By the time Schlee played the seventeenth, the afternoon breeze had picked up considerably and Schlee didn’t adequately account for this in his second-shot club selection. His wedge stopped a disappointing fifty feet short of the pin. Now he would have to struggle to two-putt for par and keep alive any chance of tying Miller.
His long, burly arms awkwardly bent, Schlee lined up the desperate birdie try. With perfect speed, the ball headed across the green and flirted with the left edge of the cup, missing by only an inch.
Schlee settled for par. The lofty, almost absurd dream of reclaiming his mentor’s U.S. Open crown—twenty years after Ben Hogan won it on this very course—would require all seventy-two holes.
“Who wouldn’t love to be in an eighteen-hole play-off for the U.S. Open with a guy who shot sixty-three the day before?”

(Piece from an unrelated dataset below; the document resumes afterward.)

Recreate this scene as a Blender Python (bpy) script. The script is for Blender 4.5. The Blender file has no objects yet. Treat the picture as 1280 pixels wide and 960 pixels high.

Standing just outside the ropes, Schlee’s wife—enveloped by deflated members of the Palmer faithful—watched her husband nail a terrific drive down the center of the fairway on number eighteen, leaving him 188 yards to the pin. As was her custom, she strolled quickly toward the green to await his approach, as a highly idiosyncratic series of strategic thoughts consumed her husband.
“When I’m playing an important round,” Schlee later explained, “I carry a ‘gallery in my mind.’ It consists of Ben Hogan, Byron Nelson, Cary Middlecoff, and Dub Fondren. These men walk with me every step of the way and I discuss many shots with them.
“As I looked at my approach shot, I told my gallery [i.e., Hogan, Nelson, etc.] I wanted to hit a low, left-to-right four-iron. It would land on the front of the green, then run up the hill, next to the pin. In fact, it might go in. They all agreed it was a good plan.”
Just as Schlee readied himself for the crucial swing, however, a U.S.G.A. official called for him to wait, as a ruling was in process on the green. The moment of pause jolted him.
“It was then I realized this was the most important shot of my life. I needed to relax. So I relaxed everything. As a student of hypnosis, I was easily able to do this. I did such a good job, I almost fell asleep. Arnie, who I was paired with, awoke me from my semislumber by saying, ‘John, you can play now.’
“I went through my procedure and set up. As the club started back, I knew something was wrong. I wasn’t doing it. I thought to myself, ‘Hang on and hope for the best!’
“As I moved through impact, my legs straightened and I hit a long, thin shot through the green.”